DETAILED DESCRIPTION

[0044] Identical or functionally identical parts are provided with the same reference numerals and symbols in the figures.

[0045] FIG. 1 to FIG. 3 and FIG. 15 show the implementation of a lighting apparatus of the present disclosure, comprising a light source 1 and a light guide 2. As can be seen in FIG. 3, the light source 1 has a plurality of light emitting diodes 3.

[0046] The light guide 2 is designed as a flat panel, where the light 4, coming from the light emitting diodes 3, is injected into an end face, serving as an incidence surface 5. In FIG. 1 and FIG. 2, the right side surface of the light guide 2 serves as an output surface 6 for the light 4.

[0047] It is quite possible to inject the light 4 into another narrow side of the light guide 2, for example, into the lower end face in FIG. 1 and FIG. 2 or into the right or left side surface in FIG. 1 and FIG. 2.

[0048] Furthermore, the lighting apparatus also comprises a plurality of microstructure elements 7 on the output surface 6 of the light guide 2. In FIG. 1 and FIG. 2 the microstructure elements 7 are indicated by a dashed line. The center to center distance between adjacent microstructure elements 7 can be less than 0.1 mm. As a result, it can be achieved that the microstructure optics, formed by the microstructure elements 7, can no longer be resolved as a structure when viewed with the human eye, so that the output surface 6 appears diffuse.

[0049] In FIG. 15 the microstructure elements 7 are not shown true to scale, but rather are significantly enlarged. The illustrated microstructure elements 7 have in each case the shape of a truncated cone, extending away from the output surface 6, wherein the microstructure elements 7 taper off, starting from the output surface 6. The base of the truncated cones may have a diameter of about 25 μm. The height of the truncated cones may also have a height of about 25 μm. The cone angle can be between 1° and 5°. The distance between the individual truncated cones on the incidence surface 3 may be between 30 μm and 150 μm; and, in particular, the distance can vary stochastically.

[0050] For physical reasons, the maximum of the distribution of light, emerging from the output surface 6, may not be oriented normal to the output surface 6 during extraction. Therefore, FIG. 4 shows a lighting apparatus, in which the light guide 2 is installed at an angle to the vertical. As a result, it can be achieved that the light 4 emerges horizontally from the output surface 6, so that the result is an improved perception and recognizability for a person, who is looking at the rear light of a vehicle from an upper field of vision and, thus, sees the output surface 6 as the surface, facing him.

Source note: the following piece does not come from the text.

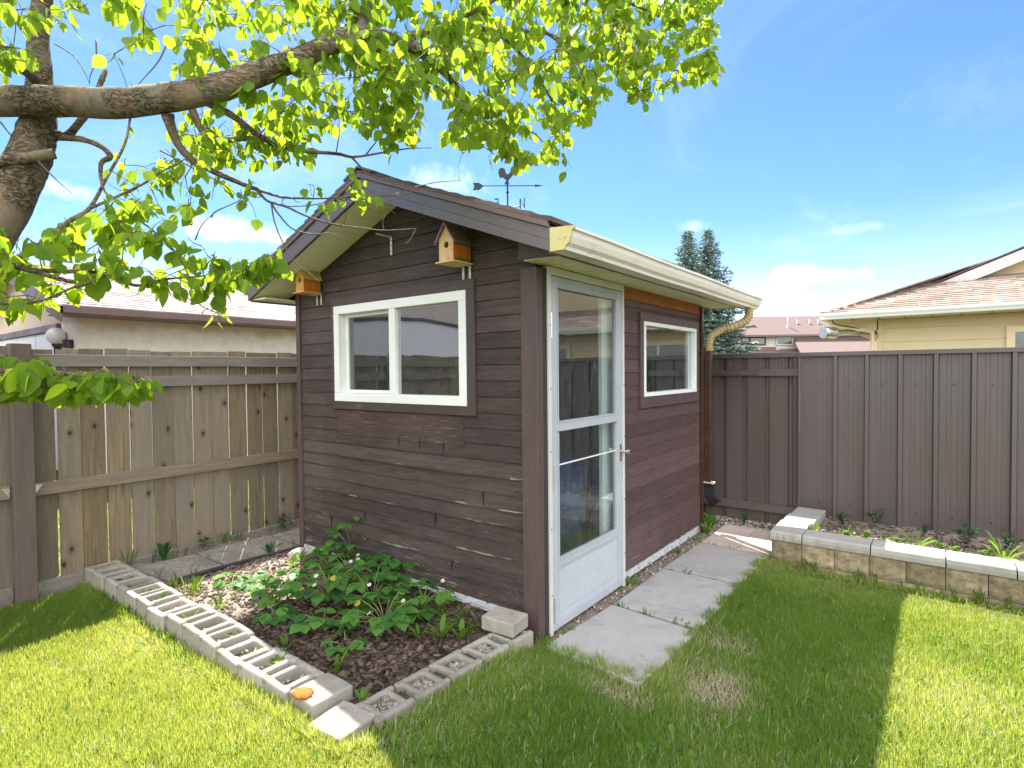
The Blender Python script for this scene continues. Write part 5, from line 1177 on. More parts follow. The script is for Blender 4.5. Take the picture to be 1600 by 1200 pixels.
F2 = limb('branch', px([(140, 326, 2.1), (187, 305, 2.14), (226, 286, 2.18), (250, 270, 2.2), (290, 248, 2.25)]), [.006, .005, .0045, .0035, .002])
F3 = limb('branch', px([(-70, 445, 2.22), (-95, 415, 1.9), (0, 413, 1.8), (50, 423, 1.84), (112, 440, 1.9), (150, 437, 1.93), (172, 428, 1.95)]), [.014, .012, .010, .008, .005, .003])
F4 = limb('branch', px([(50, 422, 1.84), (100, 424, 1.9), (160, 427, 1.98), (212, 446, 2.06), (260, 436, 2.12), (330, 430, 2.2), (400, 420, 2.3)]), [.008, .007, .006, .005, .004, .003, .002])
F5 = limb('branch', px([(-90, 480, 2.2), (-70, 474, 1.8), (50, 472, 1.78), (112, 450, 1.86), (155, 436, 1.93)]), [.005, .005, .004, .004])
F6 = limb('branch', px([(200, 335, 2.15), (235, 357, 2.2), (275, 395, 2.24), (295, 432, 2.26), (305, 470, 2.27), (345, 492, 2.28)]), [.004, .004, .0035, .003, .0025, .0015])
H1 = limb('branch', px([(-135, 535, 2.18), (-150, 545, 1.85), (-115, 560, 1.62), (0, 579, 1.6), (60, 580, 1.64), (137, 587, 1.7), (175, 590, 1.74), (205, 596, 1.77)]), [.012, .009, .008, .007, .006, .005, .003, .0015])
H2 = limb('branch', px([(20, 582, 1.6), (60, 600, 1.62), (100, 608, 1.66), (130, 620, 1.68)]), [.004, .003, .002, .001])
U1 = limb('branch', px([(475, 88, 2.36), (545, 62, 2.48), (590, 78, 2.56), (640, 108, 2.65), (690, 140, 2.72), (745, 178, 2.8), (790, 215, 2.9)]), [.016, .012, .01, .008, .007, .005, .003])
U2 = limb('branch', px([(625, 66, 2.68), (700, 40, 2.85), (780, 55, 3.0), (830, 105, 3.08), (858, 150, 3.12), (880, 190, 3.15)]), [.018, .015, .011, .008, .006, .003])
U3 = limb('branch', px([(780, 55, 3.0), (850, 50, 3.15), (892, 87, 3.22), (920, 122, 3.28), (952, 158, 3.32)]), [.011, .010, .007, .005, .003])
U4 = limb('branch', px([(850, 50, 3.15), (912, 78, 3.3), (955, 92, 3.38), (990, 130, 3.42), (1010, 160, 3.45)]), [.010, .008, .006, .004, .002])
U5 = limb('branch', px([(912, 78, 3.3), (960, 86, 3.42), (1028, 106, 3.55), (1098, 113, 3.65), (1125, 105, 3.7)]), [.008, .007, .005, .003, .0015])
U6 = limb('branch', px([(700, 40, 2.85), (820, -20, 3.1), (940, -10, 3.35), (1040, 30, 3.55), (1100, 60, 3.65)]), [.015, .013, .010, .007, .003])
U7 = limb('branch', px([(560, 52, 2.5), (600, -40, 2.6), (700, -110, 2.8), (820, -160, 3.0)]), [.025, .02, .016, .008])
U8 = limb('branch', px([(705, 125, 2.9), (720, 180, 2.9), (740, 215, 2.92), (770, 240, 2.95)]), [.008, .005, .003, .002])
U9 = limb('branch', px([(790, 190, 3.1), (830, 205, 3.15), (855, 230, 3.18), (870, 250, 3.2)]), [.006, .004, .003, .0015])
LEFTUP = limb('branch', px([(63, 130, 2.3), (20, 100, 2.1), (-40, 90, 1.9), (-120, 60, 1.8)]), [.02, .015, .012, .008])
for q in ([(85, 68, 2.3), (112, 85, 2.28), (128, 105, 2.26), (140, 130, 2.25)], [(150, 62, 2.3), (150, 95, 2.28), (141, 118, 2.26), (140, 132, 2.25)], [(262, 66, 2.3), (248, 95, 2.28), (225, 122, 2.24), (208, 140, 2.22)], [(330, 62, 2.4), (335, 90, 2.35), (322, 118, 2.3)], [(250, 235, 2.3), (300, 262, 2.35), (352, 290, 2.4), (372, 308, 2.4)], [(330, 340, 2.4), (338, 330, 2.4), (375, 312, 2.42), (376, 295, 2.42)], [(305, 375, 2.4), (315, 352, 2.4), (335, 332, 2.4)], [(60, 252, 2.2), (85, 278, 2.18), (112, 302, 2.16)], [(0, 190, 2.2), (20, 215, 2.22), (32, 228, 2.25)], [(165, 112, 2.25), (164, 128, 2.25)], [(400, 216, 2.4), (440, 175, 2.45), (470, 150, 2.5), (500, 155, 2.5)], [(405, 232, 2.4), (425, 190, 2.45), (478, 150, 2.5)], [(525, 240, 2.6), (530, 205, 2.62), (528, 160, 2.66)], [(470, 145, 2.5), (520, 165, 2.58), (560, 180, 2.66), (590, 195, 2.7)]):
    twig(q, .0035, .0012)
for _ in range(26):
    L_ = random.choice([C, Dm, t1, t2, F1, F2, F6, U1]); p = Vector(random.choice(L_[3:])); d_ = Vector((rr(-1, 1), rr(-1, 1), rr(-.8, .6))).normalized(); l_ = rr(.06, .2)
    q_ = cr([p, p+d_*l_*.5+Vector((0, 0, rr(-.01, .02))), p+d_*l_+Vector((rr(-.03, .03), rr(-.03, .03), rr(-.02, .03)))], 4); mb = MB(); mb.tube(q_, lerp_list([.0022, .0008], len(q_)), 5, .1); mb.build('twig', MT['twig'], tr_)
NODES = np.array([list(p) for L in (LA[30:], Dm, C, F1, F2, F3, F4, F5, F6, H1, H2, U1, U2, U3, U4, U5, U6, U7, U8, U9, LEFTUP, t1[:24], t5) for p in L])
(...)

[0051] FIG. 5 shows a light guide 2, the thickness of which changes in the direction of propagation of the light 4 in the light guide 2. In the area of the incidence surface 5, the light guide 2 has a comparable large first thickness d1 of, for example, 2 mm to 4 mm. This thickness d1 should be large enough to allow the light 4 to be fed through the incidence surface 5. A second thickness d2 in the end area of the light guide 2 is significantly smaller, so that the thickness d2 there is only about 1 mm to 2 mm.

[0052] FIG. 6 shows an example of a cylindrically curved light guide 2. FIG. 7 shows an example of a three dimensionally curved light guide 2.

[0053] FIG. 8 to FIG. 10 illustrate that a lighting apparatus, according to the disclosure, can have more than one light guide 2. In this case the light guides 2 can be arranged side by side or one above the other or offset from one another, in particular, also overlapping, in order to produce a desired appearance.

[0054] FIG. 11 shows an implementation of the lighting apparatus, in which a first plurality of microstructure elements is designed differently from a second plurality of microstructure elements, so that two different substructures 8a, 8b of the microstructure are formed. In this case the two substructures 8a, 8b, respectively, form structures of hexagons. The substructures 8a, 8b are, in particular, so different from one another that three-dimensional lighting effects are generated. In this case, the substructures 8a, 8b can be implemented, for example, by varying the height of the microstructure or, more specifically, the microstructure elements 7.

[0055] It is quite possible to use other geometric elements for the design of the substructures 8a, 8b, instead of a background pattern, consisting of hexagonal shapes. Such geometric elements may be, for example, rectangles, circles, triangles or honeycombs. As an alternative, it is also possible to implement other substructures, such as a dividing line and/or a text and/or a logo, instead of a repetitive background pattern.

[0056] The implementation of a lighting apparatus, according to FIG. 12 to FIG. 14, comprises a first and a second substrate 9, 10, through which the light 4 can pass. In this respect the first substrate 9 serves as a light guide 2, which has an incidence surface 5, which is formed as an upper end face in FIG. 13, for the light 4. On a surface 11, facing the first substrate, the second substrate 10 has microstructure elements 7 for extracting the light 4 from the output surface 6 of the first substrate 9.

[0057] In order to enable the extraction, the output surface 6 of the first substrate 9 and the surface 11 of the second substrate 10, on which the microstructure elements 7 are arranged, must abut each other. For this purpose, the two substrates 9, 10 are firmly joined to one another, for example, by interlocking or by welding. FIG. 14 shows the two substrates 9, 10 before the joining process.

[0058] If the output surface 6 of the first substrate 9, serving as the light guide 2, and the surface 11 of the second substrate 10, the surface being provided with the microstructure elements 7, lie flush against one another, then the light 4 emerges from the first substrate 9 through the output surface 6 and enters the second substrate 10 through the surface 11. Then the light 4 emerges from the second substrate 10 through the surface 12 opposite the surface 11 that is provided with the microstructure elements 7 (see FIG. 13).